Written instruction » Every line below should be repeated exactly.

_____

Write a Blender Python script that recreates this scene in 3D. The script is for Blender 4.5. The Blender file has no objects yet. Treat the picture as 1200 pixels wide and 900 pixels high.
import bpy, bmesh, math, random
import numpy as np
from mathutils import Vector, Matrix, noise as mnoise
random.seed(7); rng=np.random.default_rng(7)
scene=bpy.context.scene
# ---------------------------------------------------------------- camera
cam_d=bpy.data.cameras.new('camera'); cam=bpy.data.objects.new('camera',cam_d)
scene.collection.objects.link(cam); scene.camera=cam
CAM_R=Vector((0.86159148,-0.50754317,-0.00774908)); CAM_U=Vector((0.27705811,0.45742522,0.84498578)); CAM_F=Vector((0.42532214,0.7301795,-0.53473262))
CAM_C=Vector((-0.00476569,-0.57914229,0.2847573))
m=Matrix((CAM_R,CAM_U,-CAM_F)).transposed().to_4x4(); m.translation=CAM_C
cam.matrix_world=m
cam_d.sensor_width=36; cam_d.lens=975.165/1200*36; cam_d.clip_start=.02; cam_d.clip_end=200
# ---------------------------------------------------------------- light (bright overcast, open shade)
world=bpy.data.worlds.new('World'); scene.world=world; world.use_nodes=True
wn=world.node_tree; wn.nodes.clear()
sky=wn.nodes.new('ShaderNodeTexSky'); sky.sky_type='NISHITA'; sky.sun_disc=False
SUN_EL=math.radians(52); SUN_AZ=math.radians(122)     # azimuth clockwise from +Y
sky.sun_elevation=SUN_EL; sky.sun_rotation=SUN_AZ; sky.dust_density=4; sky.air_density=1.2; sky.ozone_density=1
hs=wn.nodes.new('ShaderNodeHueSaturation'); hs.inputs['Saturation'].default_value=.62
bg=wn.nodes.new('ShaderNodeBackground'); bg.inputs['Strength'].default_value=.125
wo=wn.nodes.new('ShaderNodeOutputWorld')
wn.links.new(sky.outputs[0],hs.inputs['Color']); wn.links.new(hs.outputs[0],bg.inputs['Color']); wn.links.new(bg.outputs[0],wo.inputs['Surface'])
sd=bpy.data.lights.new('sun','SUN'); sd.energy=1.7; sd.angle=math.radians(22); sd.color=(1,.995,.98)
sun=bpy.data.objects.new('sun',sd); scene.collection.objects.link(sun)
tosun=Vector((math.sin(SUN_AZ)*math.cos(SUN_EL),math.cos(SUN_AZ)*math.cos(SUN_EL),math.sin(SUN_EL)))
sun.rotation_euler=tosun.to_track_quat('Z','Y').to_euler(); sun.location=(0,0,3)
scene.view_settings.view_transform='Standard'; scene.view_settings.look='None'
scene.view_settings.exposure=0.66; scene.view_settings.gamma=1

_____

Correct output »
Write a Blender Python script that recreates this scene in 3D. The script is for Blender 4.5. The Blender file has no objects yet. Treat the picture as 1200 pixels wide and 900 pixels high.
import bpy, bmesh, math, random
import numpy as np
from mathutils import Vector, Matrix, noise as mnoise
random.seed(7); rng=np.random.default_rng(7)
scene=bpy.context.scene
# ---------------------------------------------------------------- camera
cam_d=bpy.data.cameras.new('camera'); cam=bpy.data.objects.new('camera',cam_d)
scene.collection.objects.link(cam); scene.camera=cam
CAM_R=Vector((0.86159148,-0.50754317,-0.00774908)); CAM_U=Vector((0.27705811,0.45742522,0.84498578)); CAM_F=Vector((0.42532214,0.7301795,-0.53473262))
CAM_C=Vector((-0.00476569,-0.57914229,0.2847573))
m=Matrix((CAM_R,CAM_U,-CAM_F)).transposed().to_4x4(); m.translation=CAM_C
cam.matrix_world=m
cam_d.sensor_width=36; cam_d.lens=975.165/1200*36; cam_d.clip_start=.02; cam_d.clip_end=200
# ---------------------------------------------------------------- light (bright overcast, open shade)
world=bpy.data.worlds.new('World'); scene.world=world; world.use_nodes=True
wn=world.node_tree; wn.nodes.clear()
sky=wn.nodes.new('ShaderNodeTexSky'); sky.sky_type='NISHITA'; sky.sun_disc=False
SUN_EL=math.radians(52); SUN_AZ=math.radians(122)     # azimuth clockwise from +Y
sky.sun_elevation=SUN_EL; sky.sun_rotation=SUN_AZ; sky.dust_density=4; sky.air_density=1.2; sky.ozone_density=1
hs=wn.nodes.new('ShaderNodeHueSaturation'); hs.inputs['Saturation'].default_value=.62
bg=wn.nodes.new('ShaderNodeBackground'); bg.inputs['Strength'].default_value=.125
wo=wn.nodes.new('ShaderNodeOutputWorld')
wn.links.new(sky.outputs[0],hs.inputs['Color']); wn.links.new(hs.outputs[0],bg.inputs['Color']); wn.links.new(bg.outputs[0],wo.inputs['Surface'])
sd=bpy.data.lights.new('sun','SUN'); sd.energy=1.7; sd.angle=math.radians(22); sd.color=(1,.995,.98)
sun=bpy.data.objects.new('sun',sd); scene.collection.objects.link(sun)
tosun=Vector((math.sin(SUN_AZ)*math.cos(SUN_EL),math.cos(SUN_AZ)*math.cos(SUN_EL),math.sin(SUN_EL)))
sun.rotation_euler=tosun.to_track_quat('Z','Y').to_euler(); sun.location=(0,0,3)
scene.view_settings.view_transform='Standard'; scene.view_settings.look='None'
scene.view_settings.exposure=0.66; scene.view_settings.gamma=1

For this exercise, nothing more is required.